GIVEN INSTRUCTION - Leave the pictures out and write out exactly the lines from the top of the entries through the line containing "d, ins, _, _ = seg_dist(X".
-- Start --
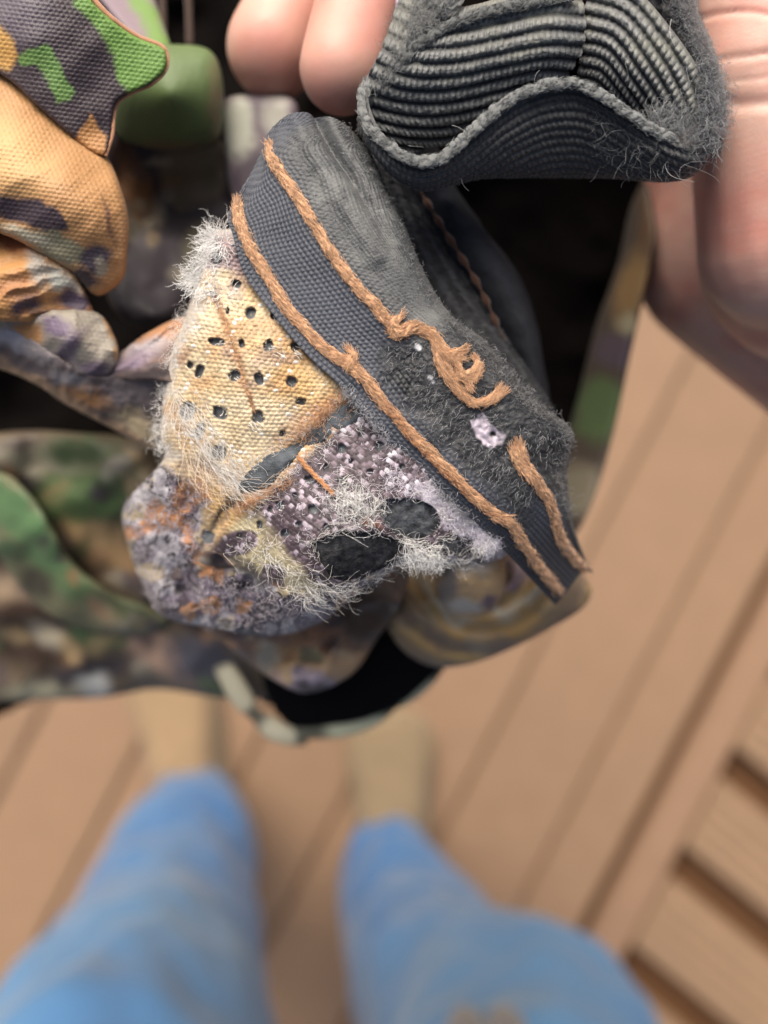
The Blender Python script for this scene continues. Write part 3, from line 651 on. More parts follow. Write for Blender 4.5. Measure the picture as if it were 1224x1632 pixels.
def purple_mask(X, Y):
    d, _, _, _ = seg_dist(X, Y, seam, False)
    # side of the seam line
    s = (X - 270) * (620 - 930) - (Y - 930) * (600 - 270)
    return np.clip(0.5 + (-s / 452.0) / 14.0, 0, 1), d
WA, WB = 9.0, 6.6
def wprof(X, Y, px_, py_, ang):
    ca, sa = math.cos(math.radians(ang)), math.sin(math.radians(ang))
    u = (X * ca + Y * sa) / px_; v = (-X * sa + Y * ca) / py_
    uu = u + 0.5 * (np.floor(v) % 2)
    return np.abs(np.sin(np.pi * uu)) * np.abs(np.sin(np.pi * v))
def wxy(X, Y): return X + 5 * fnoise(X, Y, 34, 3, 1), Y + 5 * fnoise(X, Y, 34, 3, 2)
def hole_k(X, Y, soft):
    k = np.zeros(X.shape)
    for (cx, cy, rx, ry) in holes:
        m = (np.abs(X - cx) < rx * 2 + 6) & (np.abs(Y - cy) < ry * 2 + 6)
        if not m.any(): continue
        x, y = X[m], Y[m]
        a = 0.35 * math.sin(cx * 3.1 + cy); ca, sa = math.cos(a), math.sin(a)
        dx, dy = x - cx, y - cy
        r = (np.abs((dx * ca + dy * sa) / (rx * 0.98)) ** 2.6 + np.abs((-dx * sa + dy * ca) / (ry * 1.05)) ** 2.6) ** (1 / 2.6) + 0.4 * fnoise(x, y, 8, 2, 4)
        k[m] = np.maximum(k[m], np.clip((1.03 - r) / soft, 0, 1))
    return k
def lowmask(X, Y): return np.clip((335 - X) / 50 + (Y - 800) / 110, 0, 1) * np.clip((Y - 725) / 40, 0, 1) * np.clip((380 - X + (Y - 800) * -0.4) / 40, 0, 1)
CREST = [(180, 700), (262, 740), (330, 800), (318, 870), (345, 895), (400, 915), (450, 938), (505, 950), (560, 930), (615, 905), (650, 898), (900, 890), (900, 1100), (100, 1100), (100, 700)]
def wrapmask(X, Y):
    d, ins, _, _ = seg_dist(X + 5 * fnoise(X, Y, 20, 2, 91), Y + 5 * fnoise(X, Y, 20, 2, 92), CREST); return np.clip(0.5 + np.where(ins, d, -d) / 14.0, 0, 1)
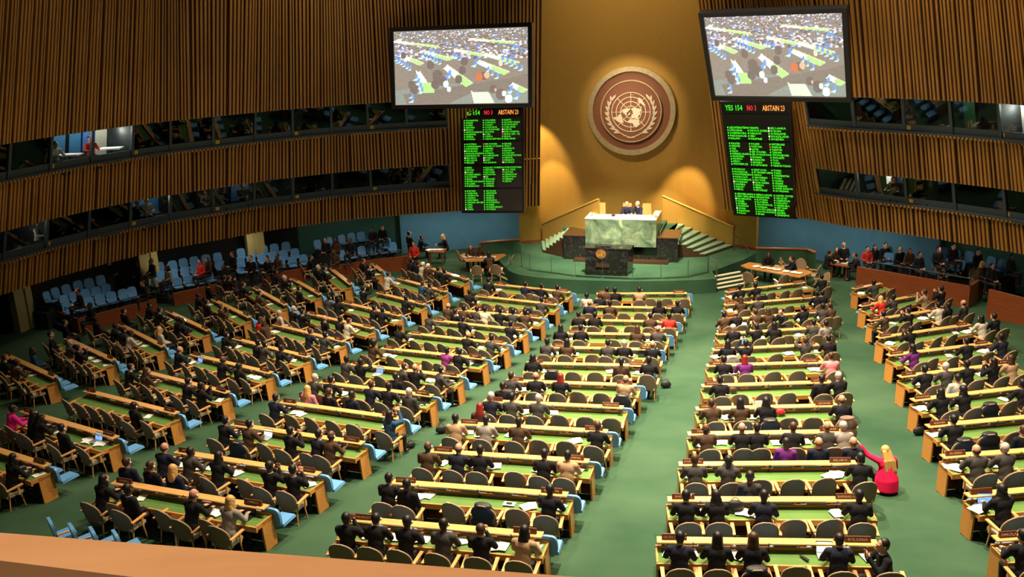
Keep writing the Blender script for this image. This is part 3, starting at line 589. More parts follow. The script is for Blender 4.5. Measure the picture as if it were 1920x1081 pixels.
PR = [[['LIECHTENSTEIN', 'LITHUANIA', 'LUXEMBOURG', 'MADAGASCAR', 'MALAWI'], ['PANAMA', 'PAPUA N GUINEA', 'PARAGUAY', 'PERU', 'PHILIPPINES'], ['*SRI LANKA', '*SUDAN', 'SURINAME', '*SWAZILAND', 'SWEDEN']],
 [['MALAYSIA', 'MALDIVES', 'MALI', 'MALTA', 'MARSHALL ISLANDS', 'MAURITANIA', 'MAURITIUS', 'MEXICO', 'MICRONESIA (FS)'], ['POLAND', 'PORTUGAL', '*QATAR', 'REP OF KOREA', 'REP OF MOLDOVA', 'ROMANIA', '*RUSSIAN FED', 'RWANDA', 'ST KITTS-NEVIS'], ['SWITZERLAND', '!SYRIAN AR', 'TAJIKISTAN', 'THAILAND', 'TFYR MACEDONIA', 'TIMOR-LESTE', 'TOGO', 'TONGA', 'TRINIDAD-TOBAGO']],
 [['MONACO', 'MONGOLIA', 'MONTENEGRO', 'MOROCCO', 'MOZAMBIQUE', '*MYANMAR', 'NAMIBIA', 'NAURU', 'NEPAL'], ['SAINT LUCIA', 'ST VINCENT-GRN', 'SAMOA', 'SAN MARINO', 'SAO TOME', '*SAUDI ARABIA', 'SENEGAL', 'SERBIA', 'SEYCHELLES'], ['TUNISIA', 'TURKEY', 'TURKMENISTAN', 'TUVALU', 'UGANDA', 'UKRAINE', 'UA EMIRATES', 'UNITED KINGDOM', 'UR TANZANIA']],
 [['NETHERLANDS', 'NEW ZEALAND', '*NICARAGUA', 'NIGER', 'NIGERIA', 'NORWAY', '*OMAN', 'PAKISTAN', 'PALAU'], ['SIERRA LEONE', 'SINGAPORE', 'SLOVAKIA', 'SLOVENIA', 'SOLOMON ISL', 'SOMALIA', 'SOUTH AFRICA', 'SOUTH SUDAN', 'SPAIN'], ['UNITED STATES', 'URUGUAY', 'UZBEKISTAN', 'VANUATU', 'VENEZUELA', 'VIET NAM', '*YEMEN', 'ZAMBIA', 'ZIMBABWE']]]
board((-2.45, 49.9, 3.46, -10.2, -9.4), 3.20, 5.52, 'left electronic voting board listing countries in green letters', PL, 0, False)
board((12.15, 49, 2.9, -28.1, 27.2), 3.09, 7.02, 'right electronic voting board listing countries in green letters', PR, 0, True)
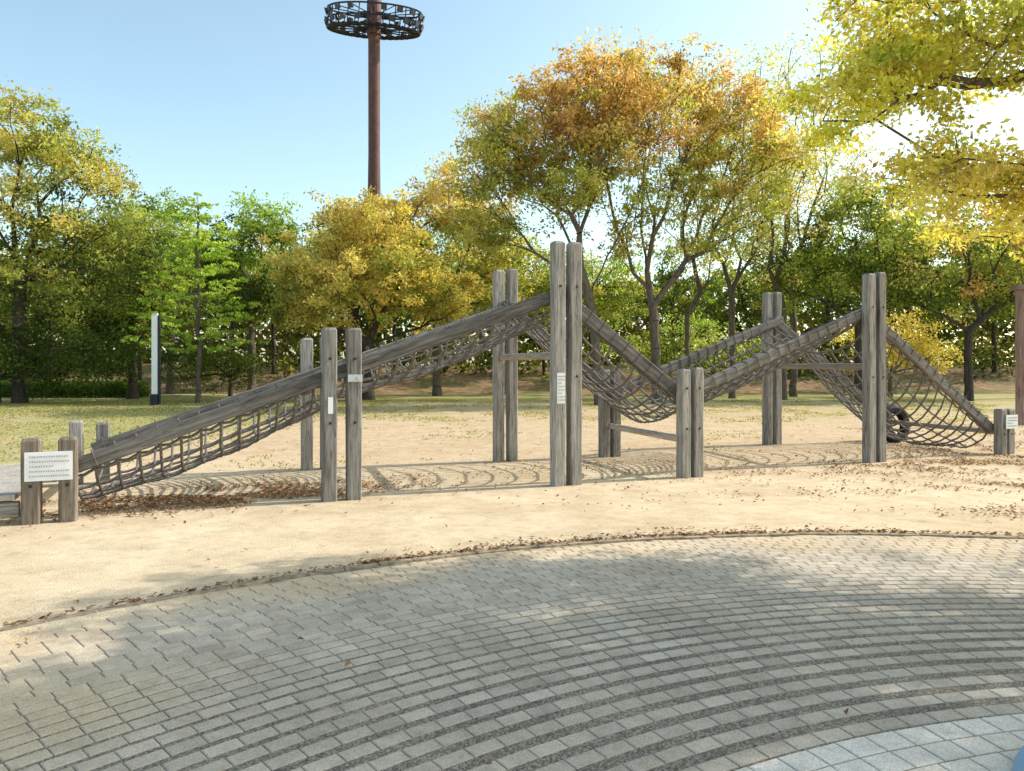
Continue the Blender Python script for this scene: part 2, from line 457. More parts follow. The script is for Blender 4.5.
-- End --
SOLUTION -
The Blender Python script for this scene continues. Write part 3, from line 651 on. More parts follow. Write for Blender 4.5. Measure the picture as if it were 1224x1632 pixels.
def purple_mask(X, Y):
    d, _, _, _ = seg_dist(X, Y, seam, False)
    # side of the seam line
    s = (X - 270) * (620 - 930) - (Y - 930) * (600 - 270)
    return np.clip(0.5 + (-s / 452.0) / 14.0, 0, 1), d
WA, WB = 9.0, 6.6
def wprof(X, Y, px_, py_, ang):
    ca, sa = math.cos(math.radians(ang)), math.sin(math.radians(ang))
    u = (X * ca + Y * sa) / px_; v = (-X * sa + Y * ca) / py_
    uu = u + 0.5 * (np.floor(v) % 2)
    return np.abs(np.sin(np.pi * uu)) * np.abs(np.sin(np.pi * v))
def wxy(X, Y): return X + 5 * fnoise(X, Y, 34, 3, 1), Y + 5 * fnoise(X, Y, 34, 3, 2)
def hole_k(X, Y, soft):
    k = np.zeros(X.shape)
    for (cx, cy, rx, ry) in holes:
        m = (np.abs(X - cx) < rx * 2 + 6) & (np.abs(Y - cy) < ry * 2 + 6)
        if not m.any(): continue
        x, y = X[m], Y[m]
        a = 0.35 * math.sin(cx * 3.1 + cy); ca, sa = math.cos(a), math.sin(a)
        dx, dy = x - cx, y - cy
        r = (np.abs((dx * ca + dy * sa) / (rx * 0.98)) ** 2.6 + np.abs((-dx * sa + dy * ca) / (ry * 1.05)) ** 2.6) ** (1 / 2.6) + 0.4 * fnoise(x, y, 8, 2, 4)
        k[m] = np.maximum(k[m], np.clip((1.03 - r) / soft, 0, 1))
    return k
def lowmask(X, Y): return np.clip((335 - X) / 50 + (Y - 800) / 110, 0, 1) * np.clip((Y - 725) / 40, 0, 1) * np.clip((380 - X + (Y - 800) * -0.4) / 40, 0, 1)
CREST = [(180, 700), (262, 740), (330, 800), (318, 870), (345, 895), (400, 915), (450, 938), (505, 950), (560, 930), (615, 905), (650, 898), (900, 890), (900, 1100), (100, 1100), (100, 700)]
def wrapmask(X, Y):
    d, ins, _, _ = seg_dist(X + 5 * fnoise(X, Y, 20, 2, 91), Y + 5 * fnoise(X, Y, 20, 2, 92), CREST); return np.clip(0.5 + np.where(ins, d, -d) / 14.0, 0, 1)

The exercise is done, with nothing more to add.